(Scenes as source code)
========================================================================

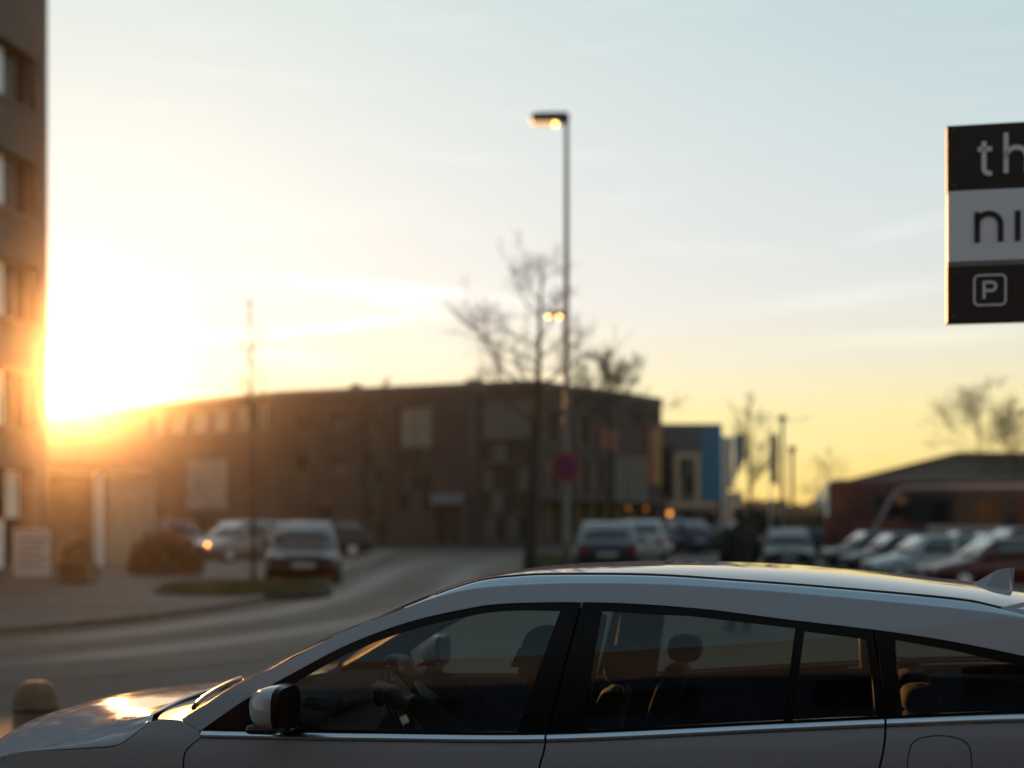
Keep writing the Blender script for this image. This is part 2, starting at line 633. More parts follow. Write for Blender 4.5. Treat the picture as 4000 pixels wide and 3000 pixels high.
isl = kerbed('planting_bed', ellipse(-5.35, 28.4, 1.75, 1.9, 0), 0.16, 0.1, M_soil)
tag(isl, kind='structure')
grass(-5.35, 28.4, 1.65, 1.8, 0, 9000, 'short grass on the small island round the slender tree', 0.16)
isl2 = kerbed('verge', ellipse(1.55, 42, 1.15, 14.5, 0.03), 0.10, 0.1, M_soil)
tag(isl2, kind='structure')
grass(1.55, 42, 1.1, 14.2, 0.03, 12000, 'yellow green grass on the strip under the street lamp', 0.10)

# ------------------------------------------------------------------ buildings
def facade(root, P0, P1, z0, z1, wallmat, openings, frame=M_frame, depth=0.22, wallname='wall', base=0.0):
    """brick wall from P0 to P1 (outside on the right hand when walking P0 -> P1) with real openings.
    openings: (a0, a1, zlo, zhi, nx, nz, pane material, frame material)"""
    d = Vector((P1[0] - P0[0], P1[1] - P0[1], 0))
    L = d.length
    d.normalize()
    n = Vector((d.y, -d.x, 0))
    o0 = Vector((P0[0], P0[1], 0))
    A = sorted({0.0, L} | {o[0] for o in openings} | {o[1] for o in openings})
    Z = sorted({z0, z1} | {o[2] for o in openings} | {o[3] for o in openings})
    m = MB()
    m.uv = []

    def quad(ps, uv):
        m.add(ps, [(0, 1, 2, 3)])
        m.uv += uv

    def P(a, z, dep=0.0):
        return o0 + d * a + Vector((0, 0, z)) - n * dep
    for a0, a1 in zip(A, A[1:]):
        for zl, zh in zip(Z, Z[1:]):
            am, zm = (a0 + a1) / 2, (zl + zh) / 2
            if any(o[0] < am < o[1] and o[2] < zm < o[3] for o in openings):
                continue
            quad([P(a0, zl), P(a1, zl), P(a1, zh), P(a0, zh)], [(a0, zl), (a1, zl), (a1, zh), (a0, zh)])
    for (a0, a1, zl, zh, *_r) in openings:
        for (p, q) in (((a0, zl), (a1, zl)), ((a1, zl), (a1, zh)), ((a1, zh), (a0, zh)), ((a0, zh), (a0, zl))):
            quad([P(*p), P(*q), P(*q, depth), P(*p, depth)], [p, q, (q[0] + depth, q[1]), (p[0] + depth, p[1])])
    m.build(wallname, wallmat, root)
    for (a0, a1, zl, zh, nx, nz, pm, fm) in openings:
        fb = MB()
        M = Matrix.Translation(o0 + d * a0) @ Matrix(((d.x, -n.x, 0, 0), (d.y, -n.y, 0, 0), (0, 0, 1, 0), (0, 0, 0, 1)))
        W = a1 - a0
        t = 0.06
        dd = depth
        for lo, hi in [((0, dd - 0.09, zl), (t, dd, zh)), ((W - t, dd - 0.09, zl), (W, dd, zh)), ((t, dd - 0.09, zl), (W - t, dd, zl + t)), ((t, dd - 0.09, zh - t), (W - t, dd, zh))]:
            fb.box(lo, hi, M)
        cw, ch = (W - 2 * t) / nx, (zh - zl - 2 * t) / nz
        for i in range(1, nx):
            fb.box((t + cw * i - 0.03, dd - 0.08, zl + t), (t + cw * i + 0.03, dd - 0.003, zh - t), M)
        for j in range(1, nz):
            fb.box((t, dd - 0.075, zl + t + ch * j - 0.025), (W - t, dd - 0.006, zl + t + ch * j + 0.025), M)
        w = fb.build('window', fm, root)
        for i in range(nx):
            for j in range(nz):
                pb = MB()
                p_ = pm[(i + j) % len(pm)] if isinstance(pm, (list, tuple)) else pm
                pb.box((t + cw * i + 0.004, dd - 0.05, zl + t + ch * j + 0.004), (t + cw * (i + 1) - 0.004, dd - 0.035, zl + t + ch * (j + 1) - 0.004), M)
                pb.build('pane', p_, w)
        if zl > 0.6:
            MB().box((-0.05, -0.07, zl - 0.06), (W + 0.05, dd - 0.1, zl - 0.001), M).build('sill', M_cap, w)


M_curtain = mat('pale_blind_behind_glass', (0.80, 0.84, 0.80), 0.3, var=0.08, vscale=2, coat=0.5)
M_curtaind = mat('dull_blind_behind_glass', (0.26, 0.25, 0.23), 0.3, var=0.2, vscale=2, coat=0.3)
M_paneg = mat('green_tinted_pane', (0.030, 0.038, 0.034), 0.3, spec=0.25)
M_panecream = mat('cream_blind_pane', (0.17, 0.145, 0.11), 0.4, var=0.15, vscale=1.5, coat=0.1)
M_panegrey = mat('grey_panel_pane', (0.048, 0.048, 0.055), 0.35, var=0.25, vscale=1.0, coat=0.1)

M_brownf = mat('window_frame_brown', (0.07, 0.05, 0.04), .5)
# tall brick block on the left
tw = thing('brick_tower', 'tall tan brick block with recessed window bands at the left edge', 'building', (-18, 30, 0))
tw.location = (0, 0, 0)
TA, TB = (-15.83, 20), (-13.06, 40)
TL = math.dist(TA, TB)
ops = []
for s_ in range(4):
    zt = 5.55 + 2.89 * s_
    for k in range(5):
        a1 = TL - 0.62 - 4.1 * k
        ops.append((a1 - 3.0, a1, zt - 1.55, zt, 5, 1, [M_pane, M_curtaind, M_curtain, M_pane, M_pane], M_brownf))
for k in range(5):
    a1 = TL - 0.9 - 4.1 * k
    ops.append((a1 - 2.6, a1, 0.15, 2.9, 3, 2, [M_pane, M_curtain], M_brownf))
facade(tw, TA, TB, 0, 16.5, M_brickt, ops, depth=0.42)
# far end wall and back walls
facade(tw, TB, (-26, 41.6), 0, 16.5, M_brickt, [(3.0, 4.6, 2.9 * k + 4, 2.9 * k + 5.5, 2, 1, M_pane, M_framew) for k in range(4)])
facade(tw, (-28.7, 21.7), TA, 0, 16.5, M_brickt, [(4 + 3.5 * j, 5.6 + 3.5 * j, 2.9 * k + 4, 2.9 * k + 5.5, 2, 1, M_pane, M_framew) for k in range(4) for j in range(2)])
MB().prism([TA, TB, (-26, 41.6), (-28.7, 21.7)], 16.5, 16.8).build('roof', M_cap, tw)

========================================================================

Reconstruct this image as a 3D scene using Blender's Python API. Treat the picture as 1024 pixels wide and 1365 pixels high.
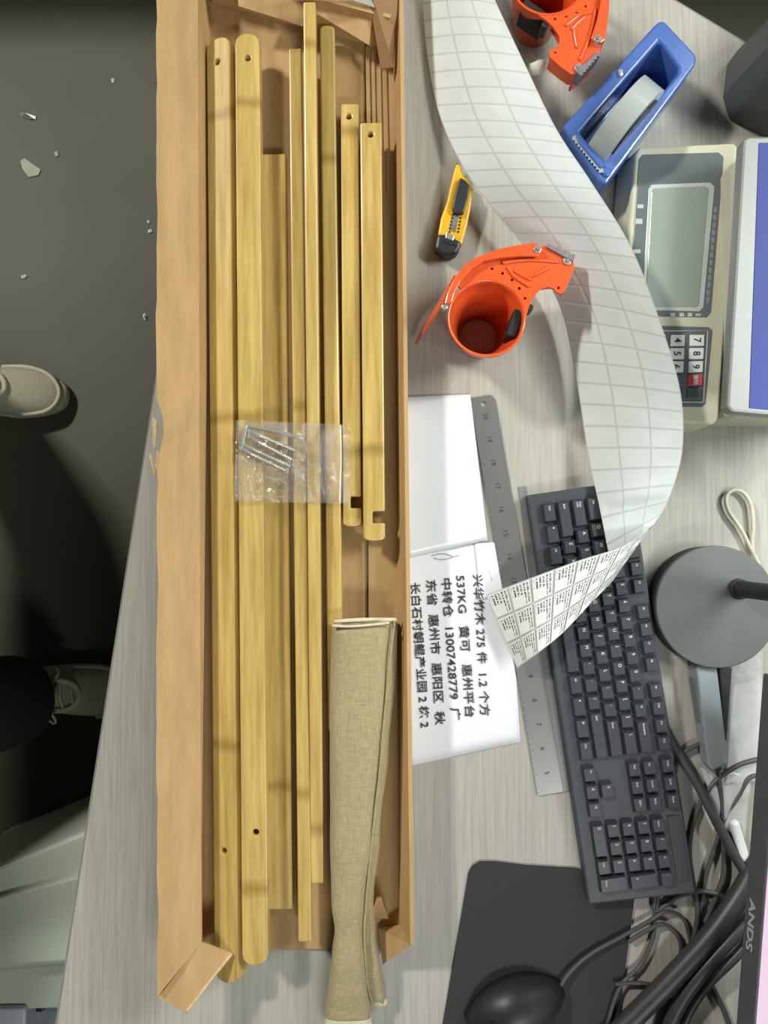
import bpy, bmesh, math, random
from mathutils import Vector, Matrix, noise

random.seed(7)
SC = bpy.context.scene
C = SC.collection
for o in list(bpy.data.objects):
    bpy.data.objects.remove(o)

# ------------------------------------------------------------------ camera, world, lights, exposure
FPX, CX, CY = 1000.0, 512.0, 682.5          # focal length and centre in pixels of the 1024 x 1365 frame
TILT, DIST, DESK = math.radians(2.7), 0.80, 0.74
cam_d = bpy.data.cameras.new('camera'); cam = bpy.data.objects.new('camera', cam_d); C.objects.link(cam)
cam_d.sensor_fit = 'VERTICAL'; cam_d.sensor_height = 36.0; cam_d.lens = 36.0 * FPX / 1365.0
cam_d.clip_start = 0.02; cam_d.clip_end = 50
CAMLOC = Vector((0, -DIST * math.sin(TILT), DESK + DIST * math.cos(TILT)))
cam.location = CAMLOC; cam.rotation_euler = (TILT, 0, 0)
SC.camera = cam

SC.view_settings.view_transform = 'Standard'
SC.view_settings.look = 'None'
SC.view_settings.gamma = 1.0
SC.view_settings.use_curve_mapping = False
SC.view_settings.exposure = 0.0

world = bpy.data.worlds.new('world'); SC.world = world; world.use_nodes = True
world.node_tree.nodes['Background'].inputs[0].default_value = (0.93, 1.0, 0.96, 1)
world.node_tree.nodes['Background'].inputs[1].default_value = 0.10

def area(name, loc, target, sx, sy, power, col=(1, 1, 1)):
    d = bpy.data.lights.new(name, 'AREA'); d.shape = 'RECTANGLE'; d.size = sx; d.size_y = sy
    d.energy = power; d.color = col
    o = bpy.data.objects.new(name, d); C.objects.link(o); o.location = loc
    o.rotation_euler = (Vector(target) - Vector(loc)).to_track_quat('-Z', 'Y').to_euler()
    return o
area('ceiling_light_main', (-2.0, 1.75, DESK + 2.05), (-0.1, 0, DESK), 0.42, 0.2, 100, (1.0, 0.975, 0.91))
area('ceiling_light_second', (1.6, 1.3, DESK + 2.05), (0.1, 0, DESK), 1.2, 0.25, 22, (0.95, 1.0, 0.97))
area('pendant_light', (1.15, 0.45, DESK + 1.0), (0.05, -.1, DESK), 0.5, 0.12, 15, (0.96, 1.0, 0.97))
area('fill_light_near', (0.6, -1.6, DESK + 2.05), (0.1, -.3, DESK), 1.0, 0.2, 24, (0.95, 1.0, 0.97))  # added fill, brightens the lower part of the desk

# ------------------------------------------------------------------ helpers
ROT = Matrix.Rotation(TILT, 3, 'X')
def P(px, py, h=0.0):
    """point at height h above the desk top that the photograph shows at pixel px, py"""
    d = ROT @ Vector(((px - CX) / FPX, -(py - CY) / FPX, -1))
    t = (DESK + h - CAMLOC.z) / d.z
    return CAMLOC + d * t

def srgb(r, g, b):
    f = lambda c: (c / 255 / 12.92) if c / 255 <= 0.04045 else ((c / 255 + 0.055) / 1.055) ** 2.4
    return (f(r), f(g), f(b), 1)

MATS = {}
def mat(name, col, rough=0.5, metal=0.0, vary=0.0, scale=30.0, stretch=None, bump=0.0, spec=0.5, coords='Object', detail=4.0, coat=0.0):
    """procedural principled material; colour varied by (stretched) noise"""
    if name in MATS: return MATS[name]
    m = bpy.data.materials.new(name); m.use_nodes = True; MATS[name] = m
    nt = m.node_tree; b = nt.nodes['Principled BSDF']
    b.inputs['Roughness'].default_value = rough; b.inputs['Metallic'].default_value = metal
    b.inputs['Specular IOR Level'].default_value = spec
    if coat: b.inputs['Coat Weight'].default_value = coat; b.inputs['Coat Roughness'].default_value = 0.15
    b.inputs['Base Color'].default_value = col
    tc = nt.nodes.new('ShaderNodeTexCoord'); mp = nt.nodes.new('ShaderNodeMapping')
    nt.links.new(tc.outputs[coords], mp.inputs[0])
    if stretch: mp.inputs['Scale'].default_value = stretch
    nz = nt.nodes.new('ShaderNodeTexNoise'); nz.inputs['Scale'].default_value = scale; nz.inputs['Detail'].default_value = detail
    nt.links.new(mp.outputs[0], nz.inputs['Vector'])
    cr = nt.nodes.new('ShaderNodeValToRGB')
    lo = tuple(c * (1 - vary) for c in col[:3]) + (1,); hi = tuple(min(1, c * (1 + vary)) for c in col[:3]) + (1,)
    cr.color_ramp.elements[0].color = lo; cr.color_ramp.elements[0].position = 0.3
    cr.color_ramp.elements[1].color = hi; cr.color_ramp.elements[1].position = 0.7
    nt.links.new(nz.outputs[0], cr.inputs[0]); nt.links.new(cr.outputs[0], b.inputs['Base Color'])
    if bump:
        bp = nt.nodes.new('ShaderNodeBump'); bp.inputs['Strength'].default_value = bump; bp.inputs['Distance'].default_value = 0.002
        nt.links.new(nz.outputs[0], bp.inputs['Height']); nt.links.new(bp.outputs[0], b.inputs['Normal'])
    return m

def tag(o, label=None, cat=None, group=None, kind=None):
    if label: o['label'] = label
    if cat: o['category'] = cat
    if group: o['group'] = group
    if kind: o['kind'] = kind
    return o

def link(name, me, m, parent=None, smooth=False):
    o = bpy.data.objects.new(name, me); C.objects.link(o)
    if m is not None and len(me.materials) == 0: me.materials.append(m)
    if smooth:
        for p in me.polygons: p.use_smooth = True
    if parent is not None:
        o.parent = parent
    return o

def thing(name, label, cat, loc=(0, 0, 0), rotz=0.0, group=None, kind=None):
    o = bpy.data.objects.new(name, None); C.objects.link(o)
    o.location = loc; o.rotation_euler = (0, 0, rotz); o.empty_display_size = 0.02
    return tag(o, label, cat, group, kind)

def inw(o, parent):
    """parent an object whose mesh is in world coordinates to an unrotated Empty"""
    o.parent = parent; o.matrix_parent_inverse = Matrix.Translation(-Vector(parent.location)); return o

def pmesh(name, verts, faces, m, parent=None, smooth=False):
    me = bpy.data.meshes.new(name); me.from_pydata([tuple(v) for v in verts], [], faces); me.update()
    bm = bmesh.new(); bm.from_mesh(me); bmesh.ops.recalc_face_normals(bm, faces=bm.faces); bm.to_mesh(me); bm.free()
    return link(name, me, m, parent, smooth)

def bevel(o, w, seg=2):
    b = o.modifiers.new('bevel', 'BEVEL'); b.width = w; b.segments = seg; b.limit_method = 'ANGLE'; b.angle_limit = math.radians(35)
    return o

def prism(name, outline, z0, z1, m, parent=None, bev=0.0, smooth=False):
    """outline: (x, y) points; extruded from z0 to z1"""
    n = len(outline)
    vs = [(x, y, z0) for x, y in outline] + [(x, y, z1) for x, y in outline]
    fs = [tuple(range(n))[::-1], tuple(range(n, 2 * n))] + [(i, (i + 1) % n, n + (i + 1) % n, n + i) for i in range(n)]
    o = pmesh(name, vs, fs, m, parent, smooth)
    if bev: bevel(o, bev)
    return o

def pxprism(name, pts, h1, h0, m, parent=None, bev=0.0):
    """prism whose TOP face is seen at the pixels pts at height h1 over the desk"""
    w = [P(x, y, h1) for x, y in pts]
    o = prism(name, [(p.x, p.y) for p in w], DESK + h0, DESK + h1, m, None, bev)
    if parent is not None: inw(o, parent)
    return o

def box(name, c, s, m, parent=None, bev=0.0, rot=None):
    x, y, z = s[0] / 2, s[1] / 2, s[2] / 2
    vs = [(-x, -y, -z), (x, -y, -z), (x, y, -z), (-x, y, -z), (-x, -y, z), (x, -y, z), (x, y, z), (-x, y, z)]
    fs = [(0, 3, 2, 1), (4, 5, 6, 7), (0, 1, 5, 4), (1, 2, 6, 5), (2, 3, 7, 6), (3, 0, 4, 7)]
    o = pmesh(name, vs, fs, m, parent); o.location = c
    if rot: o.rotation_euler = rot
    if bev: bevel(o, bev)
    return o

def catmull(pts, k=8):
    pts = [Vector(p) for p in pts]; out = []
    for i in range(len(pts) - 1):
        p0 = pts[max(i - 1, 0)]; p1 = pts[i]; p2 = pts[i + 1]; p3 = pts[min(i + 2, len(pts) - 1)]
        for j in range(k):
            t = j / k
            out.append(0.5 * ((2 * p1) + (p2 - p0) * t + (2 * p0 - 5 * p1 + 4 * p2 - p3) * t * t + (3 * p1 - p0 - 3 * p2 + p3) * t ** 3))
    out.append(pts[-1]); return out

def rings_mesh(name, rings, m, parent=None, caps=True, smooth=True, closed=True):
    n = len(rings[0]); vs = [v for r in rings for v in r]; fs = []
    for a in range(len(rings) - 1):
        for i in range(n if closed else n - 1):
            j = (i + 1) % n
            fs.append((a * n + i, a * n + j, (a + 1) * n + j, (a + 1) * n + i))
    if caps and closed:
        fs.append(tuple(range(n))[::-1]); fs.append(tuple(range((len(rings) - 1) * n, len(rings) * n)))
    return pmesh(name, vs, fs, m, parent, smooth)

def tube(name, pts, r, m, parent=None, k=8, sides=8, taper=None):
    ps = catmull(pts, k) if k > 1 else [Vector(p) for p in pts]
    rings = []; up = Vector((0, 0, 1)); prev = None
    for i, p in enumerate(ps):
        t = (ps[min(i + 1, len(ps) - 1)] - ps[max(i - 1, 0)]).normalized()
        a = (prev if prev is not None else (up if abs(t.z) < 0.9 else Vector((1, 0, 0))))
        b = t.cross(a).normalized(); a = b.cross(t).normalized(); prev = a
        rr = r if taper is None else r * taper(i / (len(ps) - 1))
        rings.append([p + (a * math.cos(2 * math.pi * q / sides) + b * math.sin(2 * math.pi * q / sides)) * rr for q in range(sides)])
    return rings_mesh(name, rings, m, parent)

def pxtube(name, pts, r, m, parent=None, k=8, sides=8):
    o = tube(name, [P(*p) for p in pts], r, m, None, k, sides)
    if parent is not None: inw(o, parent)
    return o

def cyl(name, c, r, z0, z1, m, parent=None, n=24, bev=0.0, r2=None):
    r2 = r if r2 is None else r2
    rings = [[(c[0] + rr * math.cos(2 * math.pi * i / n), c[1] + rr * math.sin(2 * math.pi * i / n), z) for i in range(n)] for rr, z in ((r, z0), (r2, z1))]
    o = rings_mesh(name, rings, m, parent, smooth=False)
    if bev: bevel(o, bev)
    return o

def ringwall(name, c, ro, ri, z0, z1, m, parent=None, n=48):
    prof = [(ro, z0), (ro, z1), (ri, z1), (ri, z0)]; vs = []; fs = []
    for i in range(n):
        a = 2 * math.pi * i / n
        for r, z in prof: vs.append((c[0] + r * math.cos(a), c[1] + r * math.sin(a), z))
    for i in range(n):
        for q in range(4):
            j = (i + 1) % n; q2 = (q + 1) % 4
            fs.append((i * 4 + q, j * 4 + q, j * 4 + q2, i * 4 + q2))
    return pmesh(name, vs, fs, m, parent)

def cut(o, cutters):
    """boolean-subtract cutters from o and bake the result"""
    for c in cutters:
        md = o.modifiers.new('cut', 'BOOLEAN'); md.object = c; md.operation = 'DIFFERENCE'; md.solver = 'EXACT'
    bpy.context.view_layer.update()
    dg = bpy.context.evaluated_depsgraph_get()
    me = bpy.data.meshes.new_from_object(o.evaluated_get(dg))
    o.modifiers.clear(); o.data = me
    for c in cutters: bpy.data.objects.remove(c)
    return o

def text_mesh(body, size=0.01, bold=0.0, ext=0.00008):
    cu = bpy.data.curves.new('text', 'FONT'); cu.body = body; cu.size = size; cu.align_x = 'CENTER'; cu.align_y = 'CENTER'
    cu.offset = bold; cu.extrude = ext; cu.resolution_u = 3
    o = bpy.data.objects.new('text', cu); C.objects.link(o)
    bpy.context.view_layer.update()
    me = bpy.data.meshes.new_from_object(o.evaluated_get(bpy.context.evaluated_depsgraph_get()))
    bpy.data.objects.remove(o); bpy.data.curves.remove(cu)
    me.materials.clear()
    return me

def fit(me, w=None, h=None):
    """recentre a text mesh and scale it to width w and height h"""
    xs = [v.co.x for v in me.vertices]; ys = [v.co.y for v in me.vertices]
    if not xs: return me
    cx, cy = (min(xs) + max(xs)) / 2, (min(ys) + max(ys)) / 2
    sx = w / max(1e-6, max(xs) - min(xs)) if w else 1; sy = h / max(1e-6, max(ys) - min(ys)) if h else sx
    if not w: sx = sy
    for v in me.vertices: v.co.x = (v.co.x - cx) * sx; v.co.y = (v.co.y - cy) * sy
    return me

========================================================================

# Short exercise
Only the number is wanted: count the lines of the records that hold the word "image".

# Full response
2